### Dataset extract ###
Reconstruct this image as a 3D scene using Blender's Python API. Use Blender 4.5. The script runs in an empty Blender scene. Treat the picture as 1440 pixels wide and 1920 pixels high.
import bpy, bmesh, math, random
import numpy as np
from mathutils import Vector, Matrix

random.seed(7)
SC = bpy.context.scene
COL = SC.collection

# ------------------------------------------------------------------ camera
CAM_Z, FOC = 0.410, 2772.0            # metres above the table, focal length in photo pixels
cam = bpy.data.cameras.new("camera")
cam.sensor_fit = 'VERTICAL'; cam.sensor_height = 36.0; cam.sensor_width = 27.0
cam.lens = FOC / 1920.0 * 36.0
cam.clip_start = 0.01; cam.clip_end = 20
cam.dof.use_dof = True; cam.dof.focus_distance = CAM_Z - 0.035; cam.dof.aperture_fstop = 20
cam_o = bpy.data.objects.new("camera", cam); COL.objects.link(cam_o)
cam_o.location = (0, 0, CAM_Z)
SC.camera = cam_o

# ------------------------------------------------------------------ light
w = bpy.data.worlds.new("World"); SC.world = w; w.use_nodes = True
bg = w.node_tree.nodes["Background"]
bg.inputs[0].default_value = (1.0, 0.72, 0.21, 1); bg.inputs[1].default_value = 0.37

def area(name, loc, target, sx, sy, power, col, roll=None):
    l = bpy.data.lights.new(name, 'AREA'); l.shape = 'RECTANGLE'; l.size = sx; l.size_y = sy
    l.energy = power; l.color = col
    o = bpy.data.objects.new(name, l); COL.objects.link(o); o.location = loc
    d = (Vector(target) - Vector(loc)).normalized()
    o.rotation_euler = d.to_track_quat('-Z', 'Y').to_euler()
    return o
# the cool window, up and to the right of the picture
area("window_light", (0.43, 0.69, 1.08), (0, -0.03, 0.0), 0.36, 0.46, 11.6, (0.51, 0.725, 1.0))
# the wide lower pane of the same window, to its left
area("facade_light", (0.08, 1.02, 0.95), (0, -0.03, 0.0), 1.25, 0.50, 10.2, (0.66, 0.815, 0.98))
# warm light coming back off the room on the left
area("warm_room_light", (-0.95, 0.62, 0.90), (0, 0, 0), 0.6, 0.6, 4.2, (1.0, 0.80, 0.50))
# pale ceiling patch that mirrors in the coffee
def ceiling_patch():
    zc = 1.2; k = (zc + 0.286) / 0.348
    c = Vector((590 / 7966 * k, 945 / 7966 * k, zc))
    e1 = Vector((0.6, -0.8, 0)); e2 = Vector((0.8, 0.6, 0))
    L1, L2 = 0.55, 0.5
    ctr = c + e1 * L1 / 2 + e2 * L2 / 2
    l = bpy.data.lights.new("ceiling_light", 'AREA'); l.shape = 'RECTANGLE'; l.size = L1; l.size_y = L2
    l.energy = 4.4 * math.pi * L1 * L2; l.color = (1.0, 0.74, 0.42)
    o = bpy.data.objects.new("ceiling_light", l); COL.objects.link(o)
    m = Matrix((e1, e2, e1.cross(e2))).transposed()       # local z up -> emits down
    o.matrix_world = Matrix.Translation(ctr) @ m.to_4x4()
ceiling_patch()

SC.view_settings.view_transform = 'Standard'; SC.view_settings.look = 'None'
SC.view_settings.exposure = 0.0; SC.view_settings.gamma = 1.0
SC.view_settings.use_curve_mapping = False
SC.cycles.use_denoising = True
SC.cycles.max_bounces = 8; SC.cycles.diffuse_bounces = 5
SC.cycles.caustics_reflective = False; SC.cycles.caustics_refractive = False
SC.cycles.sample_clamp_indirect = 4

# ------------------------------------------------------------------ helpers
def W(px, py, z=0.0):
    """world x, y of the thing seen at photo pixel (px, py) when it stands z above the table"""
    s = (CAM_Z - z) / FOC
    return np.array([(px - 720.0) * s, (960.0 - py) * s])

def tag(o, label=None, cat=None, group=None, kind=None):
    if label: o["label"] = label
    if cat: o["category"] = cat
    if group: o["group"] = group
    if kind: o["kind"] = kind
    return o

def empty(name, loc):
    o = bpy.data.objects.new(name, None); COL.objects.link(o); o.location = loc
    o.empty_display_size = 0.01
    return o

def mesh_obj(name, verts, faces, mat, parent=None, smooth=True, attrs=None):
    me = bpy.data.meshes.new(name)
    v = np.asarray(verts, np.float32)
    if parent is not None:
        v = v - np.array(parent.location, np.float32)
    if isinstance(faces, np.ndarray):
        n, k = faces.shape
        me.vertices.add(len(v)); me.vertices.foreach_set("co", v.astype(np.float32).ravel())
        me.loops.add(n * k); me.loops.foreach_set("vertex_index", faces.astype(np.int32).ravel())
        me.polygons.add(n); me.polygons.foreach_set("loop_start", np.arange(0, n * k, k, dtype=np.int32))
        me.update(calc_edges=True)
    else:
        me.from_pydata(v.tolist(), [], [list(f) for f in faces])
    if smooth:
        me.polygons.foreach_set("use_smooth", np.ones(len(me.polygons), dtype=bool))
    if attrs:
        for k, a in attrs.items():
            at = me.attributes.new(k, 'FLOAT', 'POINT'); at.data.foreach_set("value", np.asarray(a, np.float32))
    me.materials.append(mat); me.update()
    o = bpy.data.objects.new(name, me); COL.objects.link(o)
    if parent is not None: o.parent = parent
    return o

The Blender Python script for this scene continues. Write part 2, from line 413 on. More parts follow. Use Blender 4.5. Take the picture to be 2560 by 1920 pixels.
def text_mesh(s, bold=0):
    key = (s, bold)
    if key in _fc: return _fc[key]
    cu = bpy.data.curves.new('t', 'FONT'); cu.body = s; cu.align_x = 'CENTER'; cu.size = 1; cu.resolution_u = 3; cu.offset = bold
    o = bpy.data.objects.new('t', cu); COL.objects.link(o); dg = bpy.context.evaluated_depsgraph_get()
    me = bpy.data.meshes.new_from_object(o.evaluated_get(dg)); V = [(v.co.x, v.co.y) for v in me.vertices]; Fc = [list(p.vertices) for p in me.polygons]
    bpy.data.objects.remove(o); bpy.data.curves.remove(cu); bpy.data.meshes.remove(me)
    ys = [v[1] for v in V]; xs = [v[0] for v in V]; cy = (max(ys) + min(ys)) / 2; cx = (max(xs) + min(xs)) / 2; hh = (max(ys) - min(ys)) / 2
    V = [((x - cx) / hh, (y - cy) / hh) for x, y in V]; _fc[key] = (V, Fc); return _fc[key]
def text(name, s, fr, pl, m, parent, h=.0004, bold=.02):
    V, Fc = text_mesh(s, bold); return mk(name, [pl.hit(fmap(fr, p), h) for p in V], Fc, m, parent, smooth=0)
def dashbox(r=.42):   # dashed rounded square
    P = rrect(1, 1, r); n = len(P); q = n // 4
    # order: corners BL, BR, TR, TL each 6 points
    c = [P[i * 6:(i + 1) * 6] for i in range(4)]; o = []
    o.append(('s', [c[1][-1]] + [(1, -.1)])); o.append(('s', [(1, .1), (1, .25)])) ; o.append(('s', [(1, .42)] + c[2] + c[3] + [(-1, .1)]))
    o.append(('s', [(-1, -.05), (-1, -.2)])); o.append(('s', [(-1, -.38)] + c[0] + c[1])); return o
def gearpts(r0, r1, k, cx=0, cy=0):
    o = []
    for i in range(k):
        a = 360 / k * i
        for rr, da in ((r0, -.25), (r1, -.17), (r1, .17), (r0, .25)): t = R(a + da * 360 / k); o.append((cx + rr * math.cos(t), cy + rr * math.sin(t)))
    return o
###
— Task —
Give back the opening line of the records above and every line after it, up to and including the one with "COL = SC.collection", unchanged.

— Correct answer —
Reconstruct this image as a 3D scene using Blender's Python API. Use Blender 4.5. The script runs in an empty Blender scene. Treat the picture as 1440 pixels wide and 1920 pixels high.
import bpy, bmesh, math, random
import numpy as np
from mathutils import Vector, Matrix

random.seed(7)
SC = bpy.context.scene
COL = SC.collection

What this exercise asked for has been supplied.